- _Problem statement_
Wherever the word "scene" appears in a line, extract that line.

— BEGIN —

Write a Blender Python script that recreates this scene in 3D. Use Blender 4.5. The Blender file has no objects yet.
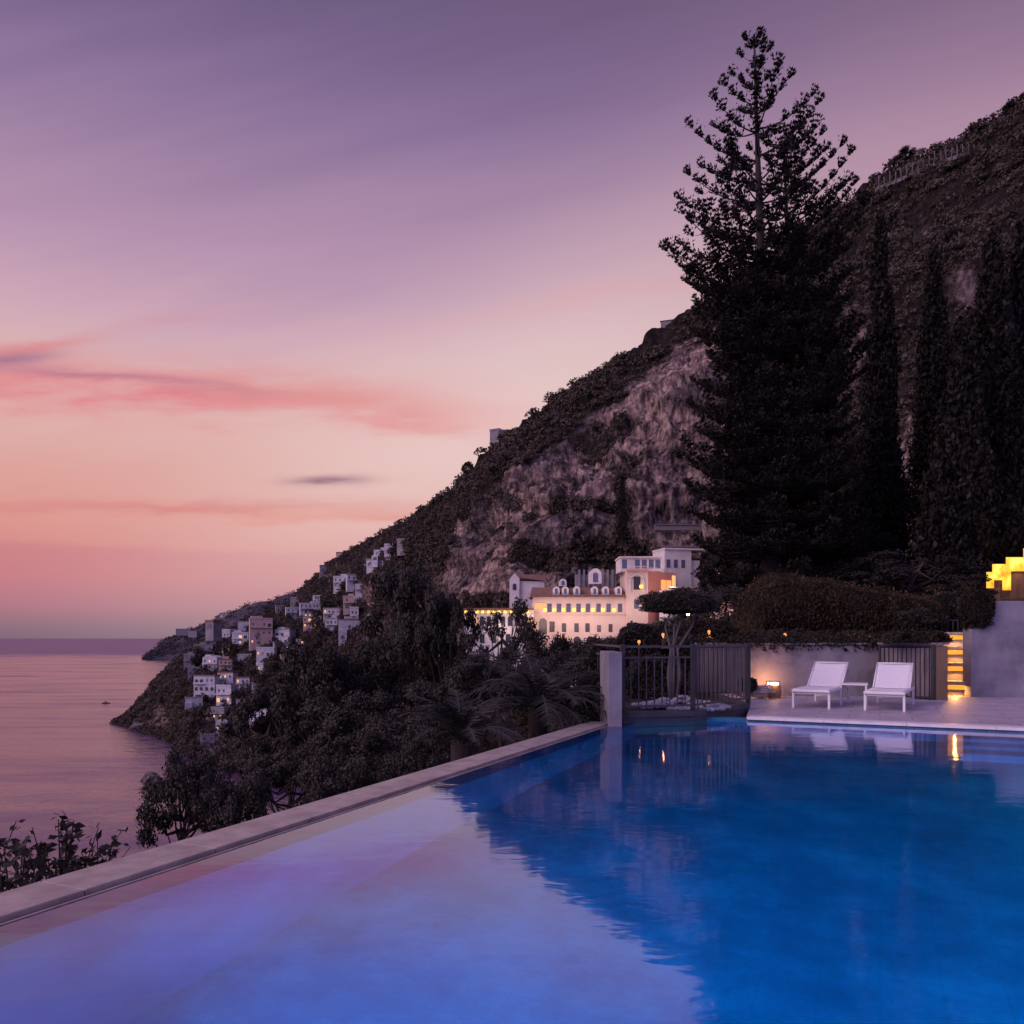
import bpy, math, random
import numpy as np
from mathutils import Vector, Matrix, noise, Euler
from mathutils.bvhtree import BVHTree

scn = bpy.context.scene
COL = scn.collection
R = math.radians
rng = np.random.default_rng(11)
random.seed(5)
H, F, HZ = 1.25, 800.0, 637.0            # eye height over the deck, focal length in px, horizon row
SEA = -60.0
WATER = -0.06

def P(px, py, Y):                        # a pixel seen at depth Y -> world point
    return Vector(((px-512)/F*Y, Y, H-(py-HZ)/F*Y))
TH = math.atan2(.4179, .9085)
U = Vector((.9085, -.4179, 0)); V = Vector((.4179, .9085, 0))   # the pool's own axes
def uv(u, v, z=0): return U*u + V*v + Vector((0, 0, z))

# ------------------------------------------------------------------ naming
def tag(o, label=None, cat=None, group=None, kind=None):
    if label: o['label'] = label
    if cat: o['category'] = cat
    if group: o['group'] = group
    if kind: o['kind'] = kind
    return o
def thing(name, label, cat, loc=(0, 0, 0), rot=0, group=None):
    o = bpy.data.objects.new(name, None); COL.objects.link(o)
    o.empty_display_size = .1
    o.location = loc; o.rotation_euler = (0, 0, rot)
    return tag(o, label, cat, group)
def link(name, me, mat=None, parent=None):
    if mat and not me.materials: me.materials.append(mat)
    o = bpy.data.objects.new(name, me); COL.objects.link(o)
    if parent: o.parent = parent
    return o
def structure(name, me, mat):
    o = link(name, me, mat); o['kind'] = 'structure'; return o

# ------------------------------------------------------------------ mesh helpers
def np_mesh(name, verts, faces, smooth=False):
    verts = np.asarray(verts, dtype=np.float32); faces = np.asarray(faces, dtype=np.int32)
    me = bpy.data.meshes.new(name)
    me.vertices.add(len(verts)); me.vertices.foreach_set('co', verts.ravel())
    k = faces.shape[1]
    me.loops.add(faces.size); me.loops.foreach_set('vertex_index', faces.ravel())
    me.polygons.add(len(faces))
    me.polygons.foreach_set('loop_start', np.arange(0, faces.size, k, dtype=np.int32))
    if smooth: me.polygons.foreach_set('use_smooth', np.ones(len(faces), dtype=bool))
    me.update(calc_edges=True); me.validate()
    return me

class MB:
    def __init__(s): s.v = []; s.f = []
    def add(s, vs, fs):
        n = len(s.v); s.v += [tuple(v) for v in vs]; s.f += [tuple(i+n for i in f) for f in fs]; return s
    def box(s, x0, x1, y0, y1, z0, z1, M=None):
        vs = [Vector(p) for p in ((x0,y0,z0),(x1,y0,z0),(x1,y1,z0),(x0,y1,z0),(x0,y0,z1),(x1,y0,z1),(x1,y1,z1),(x0,y1,z1))]
        if M: vs = [M @ v for v in vs]
        return s.add(vs, [(0,3,2,1),(4,5,6,7),(0,1,5,4),(1,2,6,5),(2,3,7,6),(3,0,4,7)])
    def prism(s, pts, z0, z1):           # pts counter-clockwise
        n = len(pts)
        vs = [(p[0], p[1], z0) for p in pts]+[(p[0], p[1], z1) for p in pts]
        return s.add(vs, [tuple(range(n))[::-1], tuple(range(n, 2*n))]+[(i, (i+1) % n, n+(i+1) % n, n+i) for i in range(n)])
    def tube(s, pts, rads, n=6, cap=True):
        pts = [Vector(p) for p in pts]
        if not hasattr(rads, '__len__'): rads = [rads]*len(pts)
        rings = []; vs = []
        for i, p in enumerate(pts):
            d = (pts[min(i+1, len(pts)-1)]-pts[max(i-1, 0)])
            d = d.normalized() if d.length > 1e-9 else Vector((0, 0, 1))
            a = Vector((0, 0, 1)) if abs(d.z) < .9 else Vector((1, 0, 0))
            x = d.cross(a).normalized(); y = d.cross(x)
            for k in range(n):
                t = 2*math.pi*k/n
                vs.append(p+(x*math.cos(t)+y*math.sin(t))*rads[i])
        fs = []
        for i in range(len(pts)-1):
            for k in range(n):
                a = i*n+k; b = i*n+(k+1) % n
                fs.append((a, a+n, b+n, b))
        if cap: fs += [tuple(range(n)), tuple(range((len(pts)-1)*n, len(pts)*n))[::-1]]
        return s.add(vs, fs)
    def mesh(s, name='m', smooth=False):
        me = bpy.data.meshes.new(name); me.from_pydata(s.v, [], s.f)
        if smooth: me.polygons.foreach_set('use_smooth', [True]*len(me.polygons))
        me.update(); return me
    def obj(s, name, mat, parent=None, smooth=False, bevel=0):
        o = link(name, s.mesh(name, smooth), mat, parent)
        if bevel:
            b = o.modifiers.new('b', 'BEVEL'); b.width = bevel; b.segments = 2; b.limit_method = 'ANGLE'
        return o

def leaf_arrays(c, size, r, aspect=.5, dirs=None, jitter=.9):
    """small diamond leaves centred on c; dirs: preferred long axis"""
    n = len(c); size = np.broadcast_to(size, n)*r.uniform(.6, 1.35, n)
    a = r.normal(size=(n, 3))
    if dirs is not None: a = dirs+a*jitter*.5
    a /= np.linalg.norm(a, axis=1, keepdims=True)+1e-9
    b = r.normal(size=(n, 3)); b = np.cross(a, b); b /= np.linalg.norm(b, axis=1, keepdims=True)+1e-9
    a = a*(size/2)[:, None]; b = b*(size*aspect/2)[:, None]
    v = np.stack([c-a, c+b-a*.1, c+a, c-b-a*.1], 1).reshape(-1, 3)
    f = np.arange(4*n).reshape(n, 4)
    return v, f
def shell_leaf_mesh(name, c, nrm, size, r, aspect=.8, jitter=.55):
    n = len(c); nn = nrm+r.normal(size=(n, 3))*jitter; nn /= np.linalg.norm(nn, axis=1, keepdims=True)+1e-9
    a = np.cross(nn, r.normal(size=(n, 3))); a /= np.linalg.norm(a, axis=1, keepdims=True)+1e-9; b = np.cross(nn, a)
    size = np.broadcast_to(size, n)*r.uniform(.6, 1.35, n)
    a = a*(size/2)[:, None]; b = b*(size*aspect/2)[:, None]
    return np_mesh(name, np.stack([c-a, c+b, c+a, c-b], 1).reshape(-1, 3), np.arange(4*n).reshape(n, 4))
def leaf_mesh(name, c, size, r, **k):
    v, f = leaf_arrays(np.asarray(c), size, r, **k); return np_mesh(name, v, f)
def ball_pts(n, r, shell=.35):
    d = r.normal(size=(n, 3)); d /= np.linalg.norm(d, axis=1, keepdims=True)
    return d*(r.uniform(shell, 1, n)**.6)[:, None]

# ------------------------------------------------------------------ materials
def newmat(name):
    m = bpy.data.materials.new(name); m.use_nodes = True
    nt = m.node_tree; nt.nodes.clear()
    out = nt.nodes.new('ShaderNodeOutputMaterial')
    return m, nt, out
def N(nt, t, **kw):
    n = nt.nodes.new('ShaderNode'+t)
    for k, v in kw.items():
        if k.startswith('i_'): n.inputs[k[2:].replace('_', ' ')].default_value = v
        else: setattr(n, k, v)
    return n
def ramp(nt, fac, stops):
    r = nt.nodes.new('ShaderNodeValToRGB')
    while len(r.color_ramp.elements) < len(stops): r.color_ramp.elements.new(.5)
    for e, (p, c) in zip(r.color_ramp.elements, stops):
        e.position = p; e.color = (*c, 1) if len(c) == 3 else c
    nt.links.new(fac, r.inputs[0]); return r.outputs[0]
def surf(name, c1, c2, scale=4, rough=.8, bump=.2, bscale=None, dist=.02, spec=.3, stretch=(1, 1, 1), detail=6, coord='Object', c3=None):
    m, nt, out = newmat(name)
    tc = N(nt, 'TexCoord'); mp = N(nt, 'Mapping'); mp.inputs['Scale'].default_value = stretch
    nt.links.new(tc.outputs[coord], mp.inputs[0])
    n1 = N(nt, 'TexNoise', i_Scale=scale, i_Detail=detail, i_Roughness=.62); nt.links.new(mp.outputs[0], n1.inputs['Vector'])
    stops = [(.32, c1), (.68, c2)] if c3 is None else [(.3, c1), (.52, c2), (.72, c3)]
    col = ramp(nt, n1.outputs[0], stops)
    b = N(nt, 'BsdfPrincipled', i_Roughness=rough); b.inputs['Specular IOR Level'].default_value = spec
    nt.links.new(col, b.inputs['Base Color'])
    if bump:
        n2 = N(nt, 'TexNoise', i_Scale=bscale or scale*6, i_Detail=5); nt.links.new(mp.outputs[0], n2.inputs['Vector'])
        bp = N(nt, 'Bump', i_Strength=bump, i_Distance=dist); nt.links.new(n2.outputs[0], bp.inputs['Height'])
        nt.links.new(bp.outputs[0], b.inputs['Normal'])
    nt.links.new(b.outputs[0], out.inputs[0]); return m
def glow(name, col, s):
    m, nt, out = newmat(name); e = N(nt, 'Emission', i_Strength=s); e.inputs[0].default_value = (*col, 1)
    n = N(nt, 'TexNoise', i_Scale=3.0); tc = N(nt, 'TexCoord'); nt.links.new(tc.outputs['Object'], n.inputs['Vector'])
    mr = N(nt, 'MapRange'); mr.inputs[3].default_value = s*.7; mr.inputs[4].default_value = s*1.3
    nt.links.new(n.outputs[0], mr.inputs[0]); nt.links.new(mr.outputs[0], e.inputs[1])
    nt.links.new(e.outputs[0], out.inputs[0]); return m
def leafmat(name, c1, c2, scale=1.2, trans=.15):
    m, nt, out = newmat(name)
    tc = N(nt, 'TexCoord'); n1 = N(nt, 'TexNoise', i_Scale=scale, i_Detail=4, i_Roughness=.7)
    nt.links.new(tc.outputs['Object'], n1.inputs['Vector'])
    col = ramp(nt, n1.outputs[0], [(.35, c1), (.65, c2)])
    b = N(nt, 'BsdfPrincipled', i_Roughness=.65); b.inputs['Specular IOR Level'].default_value = .25
    nt.links.new(col, b.inputs['Base Color'])
    t = N(nt, 'BsdfTranslucent'); nt.links.new(col, t.inputs[0])
    mx = N(nt, 'MixShader'); mx.inputs[0].default_value = trans
    nt.links.new(b.outputs[0], mx.inputs[1]); nt.links.new(t.outputs[0], mx.inputs[2])
    nt.links.new(mx.outputs[0], out.inputs[0]); return m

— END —

- _Output below_
Write a Blender Python script that recreates this scene in 3D. Use Blender 4.5. The Blender file has no objects yet.
scn = bpy.context.scene